• AIM: Transcribe the material word for word, but without the images.

• DATASET CONTENT:
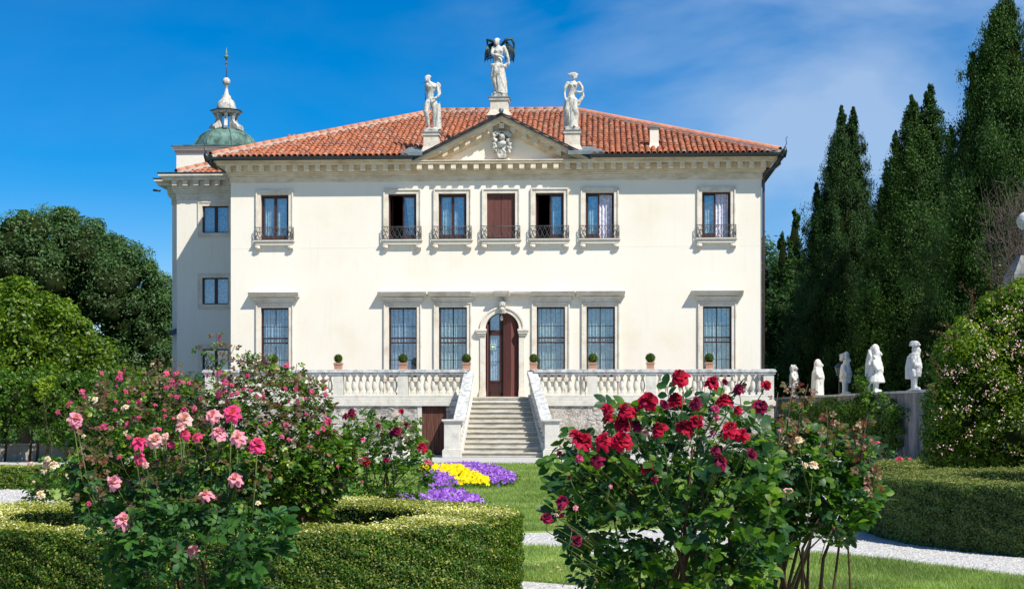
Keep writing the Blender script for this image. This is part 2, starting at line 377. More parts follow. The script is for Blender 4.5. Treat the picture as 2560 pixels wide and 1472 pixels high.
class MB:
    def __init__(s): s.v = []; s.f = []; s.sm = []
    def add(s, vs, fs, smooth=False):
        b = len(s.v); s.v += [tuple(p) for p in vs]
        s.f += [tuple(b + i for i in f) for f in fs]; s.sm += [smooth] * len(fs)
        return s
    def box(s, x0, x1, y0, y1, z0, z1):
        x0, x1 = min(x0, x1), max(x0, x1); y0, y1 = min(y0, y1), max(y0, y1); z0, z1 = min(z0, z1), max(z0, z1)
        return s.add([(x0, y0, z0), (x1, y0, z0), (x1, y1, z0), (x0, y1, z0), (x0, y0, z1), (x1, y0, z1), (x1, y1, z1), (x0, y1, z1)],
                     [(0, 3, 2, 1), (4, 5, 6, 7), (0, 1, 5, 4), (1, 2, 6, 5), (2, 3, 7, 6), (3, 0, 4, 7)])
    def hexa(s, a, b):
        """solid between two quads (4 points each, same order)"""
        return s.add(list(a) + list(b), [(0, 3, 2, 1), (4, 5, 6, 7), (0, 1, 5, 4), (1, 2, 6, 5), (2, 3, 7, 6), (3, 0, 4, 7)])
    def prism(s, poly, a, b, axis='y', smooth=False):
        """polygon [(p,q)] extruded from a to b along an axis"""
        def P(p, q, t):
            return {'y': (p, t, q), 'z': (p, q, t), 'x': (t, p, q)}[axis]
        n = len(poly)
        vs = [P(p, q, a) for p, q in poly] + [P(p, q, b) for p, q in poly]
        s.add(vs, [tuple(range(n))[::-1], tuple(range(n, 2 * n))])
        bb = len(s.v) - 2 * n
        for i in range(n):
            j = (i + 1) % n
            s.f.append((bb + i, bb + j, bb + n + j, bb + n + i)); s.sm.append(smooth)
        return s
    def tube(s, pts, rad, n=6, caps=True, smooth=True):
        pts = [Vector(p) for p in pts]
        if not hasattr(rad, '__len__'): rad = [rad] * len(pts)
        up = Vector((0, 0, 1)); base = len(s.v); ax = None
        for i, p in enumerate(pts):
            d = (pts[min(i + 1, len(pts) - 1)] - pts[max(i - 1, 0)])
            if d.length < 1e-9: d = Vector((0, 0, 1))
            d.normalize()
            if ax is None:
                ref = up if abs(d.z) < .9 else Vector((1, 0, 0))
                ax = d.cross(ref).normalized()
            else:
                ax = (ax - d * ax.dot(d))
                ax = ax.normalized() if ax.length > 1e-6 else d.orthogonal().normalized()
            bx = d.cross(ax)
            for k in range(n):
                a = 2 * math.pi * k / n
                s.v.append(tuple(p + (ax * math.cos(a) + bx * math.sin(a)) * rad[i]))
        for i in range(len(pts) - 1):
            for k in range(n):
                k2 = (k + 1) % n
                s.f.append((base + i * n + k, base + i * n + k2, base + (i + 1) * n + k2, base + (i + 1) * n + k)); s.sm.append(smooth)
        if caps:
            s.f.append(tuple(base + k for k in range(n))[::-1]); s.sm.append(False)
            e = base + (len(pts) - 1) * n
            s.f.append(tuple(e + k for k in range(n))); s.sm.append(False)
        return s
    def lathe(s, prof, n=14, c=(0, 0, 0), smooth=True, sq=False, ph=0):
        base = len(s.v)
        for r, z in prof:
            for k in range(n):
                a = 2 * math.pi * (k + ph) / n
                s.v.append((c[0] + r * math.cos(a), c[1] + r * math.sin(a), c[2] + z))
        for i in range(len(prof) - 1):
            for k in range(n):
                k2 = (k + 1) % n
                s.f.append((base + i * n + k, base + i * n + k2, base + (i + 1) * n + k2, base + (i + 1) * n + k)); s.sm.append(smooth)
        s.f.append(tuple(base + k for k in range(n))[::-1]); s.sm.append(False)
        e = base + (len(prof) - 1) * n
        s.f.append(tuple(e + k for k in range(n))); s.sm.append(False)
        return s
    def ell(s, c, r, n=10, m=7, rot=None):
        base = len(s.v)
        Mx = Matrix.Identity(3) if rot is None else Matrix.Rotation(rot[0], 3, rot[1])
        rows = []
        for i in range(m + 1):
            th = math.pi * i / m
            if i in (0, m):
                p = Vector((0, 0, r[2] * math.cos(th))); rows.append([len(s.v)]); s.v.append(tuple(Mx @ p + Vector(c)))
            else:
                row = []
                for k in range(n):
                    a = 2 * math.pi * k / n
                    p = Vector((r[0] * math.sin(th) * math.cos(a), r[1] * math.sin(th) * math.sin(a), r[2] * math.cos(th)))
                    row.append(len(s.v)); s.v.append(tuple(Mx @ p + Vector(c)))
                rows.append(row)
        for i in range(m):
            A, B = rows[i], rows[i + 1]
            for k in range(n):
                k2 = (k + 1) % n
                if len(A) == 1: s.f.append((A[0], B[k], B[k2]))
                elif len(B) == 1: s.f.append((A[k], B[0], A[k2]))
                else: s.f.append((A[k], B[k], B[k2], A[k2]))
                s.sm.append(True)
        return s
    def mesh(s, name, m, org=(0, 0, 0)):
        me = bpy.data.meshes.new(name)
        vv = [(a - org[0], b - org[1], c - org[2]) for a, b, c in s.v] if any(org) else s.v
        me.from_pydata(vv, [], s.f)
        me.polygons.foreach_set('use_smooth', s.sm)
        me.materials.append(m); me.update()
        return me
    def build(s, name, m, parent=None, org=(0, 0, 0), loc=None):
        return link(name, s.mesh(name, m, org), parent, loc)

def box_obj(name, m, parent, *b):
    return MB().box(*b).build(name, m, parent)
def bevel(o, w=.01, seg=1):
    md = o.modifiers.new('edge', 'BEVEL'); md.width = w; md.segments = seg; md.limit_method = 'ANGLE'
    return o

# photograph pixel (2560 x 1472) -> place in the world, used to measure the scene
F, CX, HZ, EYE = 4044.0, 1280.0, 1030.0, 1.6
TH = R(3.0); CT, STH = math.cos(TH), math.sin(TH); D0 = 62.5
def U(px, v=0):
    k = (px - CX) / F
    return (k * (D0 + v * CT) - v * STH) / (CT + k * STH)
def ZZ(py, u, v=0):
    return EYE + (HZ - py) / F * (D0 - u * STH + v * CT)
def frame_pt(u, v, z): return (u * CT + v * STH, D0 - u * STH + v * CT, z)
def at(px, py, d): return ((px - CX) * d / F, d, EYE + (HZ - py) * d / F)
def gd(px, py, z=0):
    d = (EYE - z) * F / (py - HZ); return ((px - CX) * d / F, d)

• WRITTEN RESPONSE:
Keep writing the Blender script for this image. This is part 2, starting at line 377. More parts follow. The script is for Blender 4.5. Treat the picture as 2560 pixels wide and 1472 pixels high.
class MB:
    def __init__(s): s.v = []; s.f = []; s.sm = []
    def add(s, vs, fs, smooth=False):
        b = len(s.v); s.v += [tuple(p) for p in vs]
        s.f += [tuple(b + i for i in f) for f in fs]; s.sm += [smooth] * len(fs)
        return s
    def box(s, x0, x1, y0, y1, z0, z1):
        x0, x1 = min(x0, x1), max(x0, x1); y0, y1 = min(y0, y1), max(y0, y1); z0, z1 = min(z0, z1), max(z0, z1)
        return s.add([(x0, y0, z0), (x1, y0, z0), (x1, y1, z0), (x0, y1, z0), (x0, y0, z1), (x1, y0, z1), (x1, y1, z1), (x0, y1, z1)],
                     [(0, 3, 2, 1), (4, 5, 6, 7), (0, 1, 5, 4), (1, 2, 6, 5), (2, 3, 7, 6), (3, 0, 4, 7)])
    def hexa(s, a, b):
        """solid between two quads (4 points each, same order)"""
        return s.add(list(a) + list(b), [(0, 3, 2, 1), (4, 5, 6, 7), (0, 1, 5, 4), (1, 2, 6, 5), (2, 3, 7, 6), (3, 0, 4, 7)])
    def prism(s, poly, a, b, axis='y', smooth=False):
        """polygon [(p,q)] extruded from a to b along an axis"""
        def P(p, q, t):
            return {'y': (p, t, q), 'z': (p, q, t), 'x': (t, p, q)}[axis]
        n = len(poly)
        vs = [P(p, q, a) for p, q in poly] + [P(p, q, b) for p, q in poly]
        s.add(vs, [tuple(range(n))[::-1], tuple(range(n, 2 * n))])
        bb = len(s.v) - 2 * n
        for i in range(n):
            j = (i + 1) % n
            s.f.append((bb + i, bb + j, bb + n + j, bb + n + i)); s.sm.append(smooth)
        return s
    def tube(s, pts, rad, n=6, caps=True, smooth=True):
        pts = [Vector(p) for p in pts]
        if not hasattr(rad, '__len__'): rad = [rad] * len(pts)
        up = Vector((0, 0, 1)); base = len(s.v); ax = None
        for i, p in enumerate(pts):
            d = (pts[min(i + 1, len(pts) - 1)] - pts[max(i - 1, 0)])
            if d.length < 1e-9: d = Vector((0, 0, 1))
            d.normalize()
            if ax is None:
                ref = up if abs(d.z) < .9 else Vector((1, 0, 0))
                ax = d.cross(ref).normalized()
            else:
                ax = (ax - d * ax.dot(d))
                ax = ax.normalized() if ax.length > 1e-6 else d.orthogonal().normalized()
            bx = d.cross(ax)
            for k in range(n):
                a = 2 * math.pi * k / n
                s.v.append(tuple(p + (ax * math.cos(a) + bx * math.sin(a)) * rad[i]))
        for i in range(len(pts) - 1):
            for k in range(n):
                k2 = (k + 1) % n
                s.f.append((base + i * n + k, base + i * n + k2, base + (i + 1) * n + k2, base + (i + 1) * n + k)); s.sm.append(smooth)
        if caps:
            s.f.append(tuple(base + k for k in range(n))[::-1]); s.sm.append(False)
            e = base + (len(pts) - 1) * n
            s.f.append(tuple(e + k for k in range(n))); s.sm.append(False)
        return s
    def lathe(s, prof, n=14, c=(0, 0, 0), smooth=True, sq=False, ph=0):
        base = len(s.v)
        for r, z in prof:
            for k in range(n):
                a = 2 * math.pi * (k + ph) / n
                s.v.append((c[0] + r * math.cos(a), c[1] + r * math.sin(a), c[2] + z))
        for i in range(len(prof) - 1):
            for k in range(n):
                k2 = (k + 1) % n
                s.f.append((base + i * n + k, base + i * n + k2, base + (i + 1) * n + k2, base + (i + 1) * n + k)); s.sm.append(smooth)
        s.f.append(tuple(base + k for k in range(n))[::-1]); s.sm.append(False)
        e = base + (len(prof) - 1) * n
        s.f.append(tuple(e + k for k in range(n))); s.sm.append(False)
        return s
    def ell(s, c, r, n=10, m=7, rot=None):
        base = len(s.v)
        Mx = Matrix.Identity(3) if rot is None else Matrix.Rotation(rot[0], 3, rot[1])
        rows = []
        for i in range(m + 1):
            th = math.pi * i / m
            if i in (0, m):
                p = Vector((0, 0, r[2] * math.cos(th))); rows.append([len(s.v)]); s.v.append(tuple(Mx @ p + Vector(c)))
            else:
                row = []
                for k in range(n):
                    a = 2 * math.pi * k / n
                    p = Vector((r[0] * math.sin(th) * math.cos(a), r[1] * math.sin(th) * math.sin(a), r[2] * math.cos(th)))
                    row.append(len(s.v)); s.v.append(tuple(Mx @ p + Vector(c)))
                rows.append(row)
        for i in range(m):
            A, B = rows[i], rows[i + 1]
            for k in range(n):
                k2 = (k + 1) % n
                if len(A) == 1: s.f.append((A[0], B[k], B[k2]))
                elif len(B) == 1: s.f.append((A[k], B[0], A[k2]))
                else: s.f.append((A[k], B[k], B[k2], A[k2]))
                s.sm.append(True)
        return s
    def mesh(s, name, m, org=(0, 0, 0)):
        me = bpy.data.meshes.new(name)
        vv = [(a - org[0], b - org[1], c - org[2]) for a, b, c in s.v] if any(org) else s.v
        me.from_pydata(vv, [], s.f)
        me.polygons.foreach_set('use_smooth', s.sm)
        me.materials.append(m); me.update()
        return me
    def build(s, name, m, parent=None, org=(0, 0, 0), loc=None):
        return link(name, s.mesh(name, m, org), parent, loc)

def box_obj(name, m, parent, *b):
    return MB().box(*b).build(name, m, parent)
def bevel(o, w=.01, seg=1):
    md = o.modifiers.new('edge', 'BEVEL'); md.width = w; md.segments = seg; md.limit_method = 'ANGLE'
    return o

# photograph pixel (2560 x 1472) -> place in the world, used to measure the scene
F, CX, HZ, EYE = 4044.0, 1280.0, 1030.0, 1.6
TH = R(3.0); CT, STH = math.cos(TH), math.sin(TH); D0 = 62.5
def U(px, v=0):
    k = (px - CX) / F
    return (k * (D0 + v * CT) - v * STH) / (CT + k * STH)
def ZZ(py, u, v=0):
    return EYE + (HZ - py) / F * (D0 - u * STH + v * CT)
def frame_pt(u, v, z): return (u * CT + v * STH, D0 - u * STH + v * CT, z)
def at(px, py, d): return ((px - CX) * d / F, d, EYE + (HZ - py) * d / F)
def gd(px, py, z=0):
    d = (EYE - z) * F / (py - HZ); return ((px - CX) * d / F, d)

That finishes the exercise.